L’Europe dans l’obligation d’agir

Le « BREXIT » aura pris au dépourvu les dirigeants continentaux, comme en témoigne une certaine propension à temporiser pour voir comment la situation va évoluer (ne serait-ce qu’au sein de la Grande-Bretagne où s’affrontent les tendances contradictoires). Il ne faudrait pas que cette attitude se généralise, d’autant plus qu’elle correspond bien à un certain comportement de nos édiles qui préfèrent la recherche d’un compromis, fut-il boiteux, à celle de solutions tranchées. On ne soulignera, en effet, jamais assez combien est scandaleuse la déshérence dans laquelle ceux-ci auront laissé dériver l’Europe.

C’est pourtant l’occasion ou jamais d’agir. Faut-il rappeler que l’Union européenne ne dispose toujours pas d’une structure correcte de gouvernement démocratique à laquelle ne peut tenir lieu l’actuel Parlement Européen en raison de l’indifférence générale dans laquelle s’effectue son élection et de la faiblesse de ses pouvoirs. En témoigne, notamment, la mise à l’écart, de fait, dans laquelle il est tenu en ce qui concerne les grandes décisions économiques relatives à la Zone Euro, la Commission Européenne, pour sa part, s’apparentant juridiquement beaucoup plus à une structure administrative qu’à un organe de décision.

Témoigne aussi de la faiblesse de ce dispositif la scandaleuse manière avec laquelle s’est effectuée, en catimini, sans aucun contrôle démocratique, la négociation (dont on vient de voir le caractère vain !) entre David Cameron et le duo constitué par le Président de la Commission et le Président du Conseil Européen coopté par ses pairs.
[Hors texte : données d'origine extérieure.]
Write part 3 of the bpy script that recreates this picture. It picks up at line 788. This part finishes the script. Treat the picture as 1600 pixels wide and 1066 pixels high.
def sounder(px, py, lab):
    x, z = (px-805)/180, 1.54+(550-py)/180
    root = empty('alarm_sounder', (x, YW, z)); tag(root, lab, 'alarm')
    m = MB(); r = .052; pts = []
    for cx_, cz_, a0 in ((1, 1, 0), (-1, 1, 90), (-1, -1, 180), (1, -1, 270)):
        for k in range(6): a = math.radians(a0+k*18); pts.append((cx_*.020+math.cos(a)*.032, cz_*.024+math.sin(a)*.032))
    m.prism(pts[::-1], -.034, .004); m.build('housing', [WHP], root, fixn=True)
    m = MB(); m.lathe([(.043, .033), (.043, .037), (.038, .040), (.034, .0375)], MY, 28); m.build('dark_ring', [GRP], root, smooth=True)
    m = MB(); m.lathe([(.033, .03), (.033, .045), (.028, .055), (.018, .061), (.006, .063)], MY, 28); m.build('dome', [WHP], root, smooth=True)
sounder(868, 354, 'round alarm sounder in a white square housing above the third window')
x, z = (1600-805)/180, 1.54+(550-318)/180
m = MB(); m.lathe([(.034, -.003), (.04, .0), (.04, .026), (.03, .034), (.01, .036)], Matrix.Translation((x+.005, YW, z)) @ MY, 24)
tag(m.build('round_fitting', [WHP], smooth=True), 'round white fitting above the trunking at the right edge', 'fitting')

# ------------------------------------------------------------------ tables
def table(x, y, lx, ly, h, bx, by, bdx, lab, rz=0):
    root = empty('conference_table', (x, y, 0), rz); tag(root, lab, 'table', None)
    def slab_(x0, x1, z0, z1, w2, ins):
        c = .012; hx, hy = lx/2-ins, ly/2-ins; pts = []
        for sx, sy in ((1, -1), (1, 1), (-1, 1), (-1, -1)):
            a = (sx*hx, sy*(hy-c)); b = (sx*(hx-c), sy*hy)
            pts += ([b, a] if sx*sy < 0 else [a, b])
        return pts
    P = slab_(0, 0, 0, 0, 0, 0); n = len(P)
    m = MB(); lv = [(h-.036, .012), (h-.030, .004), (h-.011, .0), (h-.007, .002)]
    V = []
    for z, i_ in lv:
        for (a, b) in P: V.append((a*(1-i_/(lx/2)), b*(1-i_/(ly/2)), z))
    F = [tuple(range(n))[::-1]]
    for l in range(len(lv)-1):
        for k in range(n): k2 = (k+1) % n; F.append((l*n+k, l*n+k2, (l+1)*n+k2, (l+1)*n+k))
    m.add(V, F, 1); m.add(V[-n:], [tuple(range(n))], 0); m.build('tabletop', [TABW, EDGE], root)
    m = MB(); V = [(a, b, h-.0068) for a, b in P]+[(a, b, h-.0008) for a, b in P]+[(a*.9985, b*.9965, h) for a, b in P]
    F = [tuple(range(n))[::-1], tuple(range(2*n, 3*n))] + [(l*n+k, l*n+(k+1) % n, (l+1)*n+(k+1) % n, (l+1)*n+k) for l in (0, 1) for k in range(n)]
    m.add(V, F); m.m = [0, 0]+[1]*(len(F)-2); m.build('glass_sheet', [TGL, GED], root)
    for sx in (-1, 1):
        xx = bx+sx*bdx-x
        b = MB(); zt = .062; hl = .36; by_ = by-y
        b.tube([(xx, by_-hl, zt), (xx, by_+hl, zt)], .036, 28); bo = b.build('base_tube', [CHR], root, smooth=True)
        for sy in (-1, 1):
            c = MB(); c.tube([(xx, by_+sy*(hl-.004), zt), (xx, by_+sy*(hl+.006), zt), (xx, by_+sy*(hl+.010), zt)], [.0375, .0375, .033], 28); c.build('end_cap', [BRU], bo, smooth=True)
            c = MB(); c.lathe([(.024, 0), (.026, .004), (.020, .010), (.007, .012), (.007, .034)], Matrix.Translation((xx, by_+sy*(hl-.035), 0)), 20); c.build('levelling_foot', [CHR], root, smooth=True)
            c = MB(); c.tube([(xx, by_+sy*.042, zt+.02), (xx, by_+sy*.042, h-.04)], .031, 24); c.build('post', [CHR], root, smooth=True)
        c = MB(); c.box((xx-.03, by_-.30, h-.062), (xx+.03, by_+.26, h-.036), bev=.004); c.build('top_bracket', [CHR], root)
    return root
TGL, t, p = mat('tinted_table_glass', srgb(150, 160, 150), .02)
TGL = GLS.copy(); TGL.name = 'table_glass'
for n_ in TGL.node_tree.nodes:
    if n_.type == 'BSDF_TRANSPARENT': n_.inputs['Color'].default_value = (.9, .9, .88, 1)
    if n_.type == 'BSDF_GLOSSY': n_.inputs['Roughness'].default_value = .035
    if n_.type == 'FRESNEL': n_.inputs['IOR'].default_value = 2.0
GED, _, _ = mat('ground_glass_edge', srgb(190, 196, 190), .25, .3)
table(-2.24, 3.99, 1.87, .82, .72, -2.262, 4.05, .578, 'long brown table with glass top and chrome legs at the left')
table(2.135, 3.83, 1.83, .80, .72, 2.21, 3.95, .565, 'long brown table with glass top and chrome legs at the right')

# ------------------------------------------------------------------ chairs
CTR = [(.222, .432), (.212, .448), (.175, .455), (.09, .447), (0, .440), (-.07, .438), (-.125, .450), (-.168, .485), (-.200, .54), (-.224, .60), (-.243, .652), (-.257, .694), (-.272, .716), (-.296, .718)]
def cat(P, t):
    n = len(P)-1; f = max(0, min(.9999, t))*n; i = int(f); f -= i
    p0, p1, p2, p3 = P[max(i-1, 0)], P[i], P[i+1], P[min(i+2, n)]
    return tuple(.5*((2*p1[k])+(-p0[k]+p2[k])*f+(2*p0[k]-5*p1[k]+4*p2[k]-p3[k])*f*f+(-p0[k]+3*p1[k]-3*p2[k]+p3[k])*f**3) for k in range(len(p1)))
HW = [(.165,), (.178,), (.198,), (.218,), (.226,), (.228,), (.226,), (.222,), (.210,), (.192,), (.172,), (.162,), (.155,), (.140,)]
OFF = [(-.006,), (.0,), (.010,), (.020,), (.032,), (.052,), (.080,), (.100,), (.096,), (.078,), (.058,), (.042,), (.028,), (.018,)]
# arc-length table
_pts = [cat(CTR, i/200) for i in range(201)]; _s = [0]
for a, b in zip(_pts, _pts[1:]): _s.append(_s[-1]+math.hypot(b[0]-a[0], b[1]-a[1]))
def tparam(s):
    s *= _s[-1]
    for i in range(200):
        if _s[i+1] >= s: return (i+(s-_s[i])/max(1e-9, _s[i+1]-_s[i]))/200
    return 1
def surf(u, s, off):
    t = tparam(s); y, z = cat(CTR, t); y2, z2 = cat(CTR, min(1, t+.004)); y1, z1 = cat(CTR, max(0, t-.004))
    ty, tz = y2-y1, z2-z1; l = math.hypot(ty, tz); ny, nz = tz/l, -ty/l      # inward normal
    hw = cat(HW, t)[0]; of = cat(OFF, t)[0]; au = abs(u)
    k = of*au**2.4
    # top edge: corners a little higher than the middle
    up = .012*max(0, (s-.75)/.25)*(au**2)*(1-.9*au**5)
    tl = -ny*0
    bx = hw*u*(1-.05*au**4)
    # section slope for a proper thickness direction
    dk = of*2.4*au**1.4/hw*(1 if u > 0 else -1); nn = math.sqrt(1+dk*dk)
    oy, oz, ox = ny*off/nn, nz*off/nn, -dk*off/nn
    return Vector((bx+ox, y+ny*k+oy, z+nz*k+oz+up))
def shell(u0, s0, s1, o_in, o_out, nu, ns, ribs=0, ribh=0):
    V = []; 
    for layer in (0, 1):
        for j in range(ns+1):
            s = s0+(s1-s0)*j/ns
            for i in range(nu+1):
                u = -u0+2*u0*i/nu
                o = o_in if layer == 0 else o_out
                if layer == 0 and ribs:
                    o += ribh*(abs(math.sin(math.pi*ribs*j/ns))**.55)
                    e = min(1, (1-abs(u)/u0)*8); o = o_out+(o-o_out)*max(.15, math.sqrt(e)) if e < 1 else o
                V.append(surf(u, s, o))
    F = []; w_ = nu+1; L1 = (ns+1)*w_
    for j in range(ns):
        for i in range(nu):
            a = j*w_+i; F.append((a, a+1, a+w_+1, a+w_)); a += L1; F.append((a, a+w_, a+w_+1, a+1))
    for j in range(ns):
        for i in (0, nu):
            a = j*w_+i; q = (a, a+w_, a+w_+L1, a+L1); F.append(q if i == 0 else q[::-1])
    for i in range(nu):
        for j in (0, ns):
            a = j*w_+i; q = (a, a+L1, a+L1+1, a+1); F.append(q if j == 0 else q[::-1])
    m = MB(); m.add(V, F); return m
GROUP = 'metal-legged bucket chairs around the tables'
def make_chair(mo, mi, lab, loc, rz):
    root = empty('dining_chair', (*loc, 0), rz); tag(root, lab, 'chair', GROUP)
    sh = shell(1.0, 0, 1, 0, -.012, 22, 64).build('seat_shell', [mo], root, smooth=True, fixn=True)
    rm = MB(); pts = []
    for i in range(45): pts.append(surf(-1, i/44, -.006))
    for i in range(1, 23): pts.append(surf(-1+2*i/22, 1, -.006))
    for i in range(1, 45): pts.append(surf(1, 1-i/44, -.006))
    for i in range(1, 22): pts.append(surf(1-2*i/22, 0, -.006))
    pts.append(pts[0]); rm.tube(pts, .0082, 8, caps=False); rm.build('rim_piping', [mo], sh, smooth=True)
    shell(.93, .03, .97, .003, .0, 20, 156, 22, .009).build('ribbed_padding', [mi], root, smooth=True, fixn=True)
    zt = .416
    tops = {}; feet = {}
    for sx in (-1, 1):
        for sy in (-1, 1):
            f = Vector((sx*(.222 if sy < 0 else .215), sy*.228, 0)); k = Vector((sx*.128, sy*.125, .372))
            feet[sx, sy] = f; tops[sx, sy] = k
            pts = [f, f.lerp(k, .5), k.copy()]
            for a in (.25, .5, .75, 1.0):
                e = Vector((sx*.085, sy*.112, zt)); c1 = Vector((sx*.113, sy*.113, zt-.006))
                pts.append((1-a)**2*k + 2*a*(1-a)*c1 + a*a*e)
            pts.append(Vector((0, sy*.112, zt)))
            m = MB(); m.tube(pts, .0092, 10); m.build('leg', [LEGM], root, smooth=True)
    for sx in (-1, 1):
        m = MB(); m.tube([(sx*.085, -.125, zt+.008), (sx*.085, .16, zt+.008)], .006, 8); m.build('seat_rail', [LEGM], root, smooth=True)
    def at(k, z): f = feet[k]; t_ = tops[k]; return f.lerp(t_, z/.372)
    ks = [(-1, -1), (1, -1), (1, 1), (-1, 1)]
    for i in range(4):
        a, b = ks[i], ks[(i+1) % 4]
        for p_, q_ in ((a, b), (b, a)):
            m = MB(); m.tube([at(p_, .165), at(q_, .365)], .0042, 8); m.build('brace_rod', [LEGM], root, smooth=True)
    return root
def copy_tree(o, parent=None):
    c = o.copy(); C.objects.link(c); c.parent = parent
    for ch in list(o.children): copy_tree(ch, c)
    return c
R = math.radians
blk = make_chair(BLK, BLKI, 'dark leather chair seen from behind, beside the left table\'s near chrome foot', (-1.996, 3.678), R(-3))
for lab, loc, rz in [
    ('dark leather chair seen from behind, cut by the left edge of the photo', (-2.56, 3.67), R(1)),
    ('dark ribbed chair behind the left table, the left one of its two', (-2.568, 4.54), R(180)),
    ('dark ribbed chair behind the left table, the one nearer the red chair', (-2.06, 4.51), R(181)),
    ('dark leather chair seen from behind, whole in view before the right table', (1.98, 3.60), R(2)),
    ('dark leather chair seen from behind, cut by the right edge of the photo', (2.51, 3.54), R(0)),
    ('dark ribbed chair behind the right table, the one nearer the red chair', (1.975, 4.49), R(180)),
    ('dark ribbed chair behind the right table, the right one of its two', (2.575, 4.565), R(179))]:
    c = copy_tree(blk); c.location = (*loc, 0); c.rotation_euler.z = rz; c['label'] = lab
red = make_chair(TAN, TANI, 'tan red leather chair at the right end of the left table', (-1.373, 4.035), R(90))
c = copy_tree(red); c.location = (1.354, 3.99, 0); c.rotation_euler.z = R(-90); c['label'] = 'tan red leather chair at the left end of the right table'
En témoigne, enfin, la façon dont l’Eurogroupe, là encore institution sans aucune légitimité, ni, même, existence statutaire, a conduit la « réponse » à la « crise grecque ».
Aujourd’hui, l’Europe se trouve face à un « diktat » britannique que n’a pu éviter la lamentable tentative de négociation rappelée ci-dessus, et sans les institutions permettant d’y faire face. Faute d’un réel « Président de l’Europe », en bonne et due forme, il est donc revenu au chef de l’un des pays membres, Madame Merkel, de convoquer une réunion dans ses bureaux à Berlin. Et les réponses qu’évoquent certains personnages publics dans notre pays laissent pantois. Que ce soit l’idée d’un référendum sur l’Europe ou celle d’un « bricolage sur la sécurité », elles ne sauraient en tenir lieu.

Il convient aujourd’hui que les responsables élus des pays européens, au premier rang desquels la Chancelière allemande et le Président français, osent aborder de front les questions qui fâchent en Europe et que l’on s’efforce d’esquiver. Il ne s’agit pas tellement de savoir si l’on va avoir besoin d’un nouveau Traité – ceci dépendra de ce que l’on entendra faire – mais comment l’on entend restructurer l’Europe face au séisme qu’elle connait et avec la légitimité démocratique nécessaire.
Les questions pendantes sont, bien entendu, la politique de la Sécurité que l’Europe doit mettre en place face aux défis du djihadisme et à la déferlante migratoire avec les moyens nécessaires, la politique de la Défense et, plus largement, celle des Relations de l’Europe avec l’Extérieur qui fait l’objet actuellement d’un Service de la Commission Européenne dont le statut mériterait d’être revalorisé.

Il pourrait s’agir aussi de mettre à la tête de la Zone Euro, un responsable, dont la légitimité soit assise et reconnue, et qui devrait rendre des comptes de son activité devant le Parlement européen ou une « Chambre spéciale » de contrôle de cette Zone, de façon à mettre fin à la « cuisine » de l’Eurogroupe. La situation a profondément évolué. Avec l’abandon par le FMI de la doctrine de l’austérité, s’amorce une modification mettant en priorité les investissements, y compris publics, et la volonté de donner plus d’extension au programme Juncker. Le moment est venu pour un changement d’orientations s’appuyant sur le rôle du MES[[Mécanisme Européen de Stabilité]] et n’excluant pas l’idée d’un budget fédéral finançant des investissements digne de ce nom (ce ne serait que la généralisation du système des « fonds structurels » utilisé pour l’Europe de l’Est).

Tout ceci peut apparaître encore trop ambitieux pour nos édiles désireux de ne pas effrayer les populations. L’erreur serait cependant de croire que l’on s’en tirera par quelques «bricolages » à quelques-uns, comme à l’accoutumé. La situation est suffisamment grave pour exiger des remèdes de fond.